The Federal Trade Commission amended the Children’s Online Privacy Protection Act (COPPA), adding several new protections inspired by the proliferation of mobile devices. The agency closed a loophole that allowed kid-directed apps and websites to permit third parties to collect personal information from children through plug-ins without parental notice, and it modified the PII list to include geolocation information, photographs, and videos.

The rapid proliferation of smartphones across the globe has complicated privacy issues and accelerated the needs of marketers to keep track of them.

“Nearly all of this sensitive personal information is coming from mobile devices and apps. The granularity of the data is intensifying,” says Spivey. “Not only are we still in the early days of Big Data, but the early days are changing before our eyes.”
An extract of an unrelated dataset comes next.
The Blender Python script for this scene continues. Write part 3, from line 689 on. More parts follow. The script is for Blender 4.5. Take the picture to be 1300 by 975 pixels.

As awareness of the risk increases, Spivey says, more and more multinational companies are adding Chief Privacy Officers to monitor privacy issues. For marketers without CPOs or anyone else dedicated to the task at their companies, he suggests a simple, two-bullet-point process.

“First, marketers have to understand what the regulations are. With different rules coming in by state and country, make sure your policies adhere to the strictest of them,” Spivey says. “And second, be sure the data you buy from outside your company was legally obtained by the supplier.”

Spivey says no certification program currently exists for data suppliers and that there is not likely to one in place any time soon, especially one taking into account regulations worldwide. In the meantime, he counsels marketers to word contracts with suppliers in such a way that responsibility for privacy compliance is shared.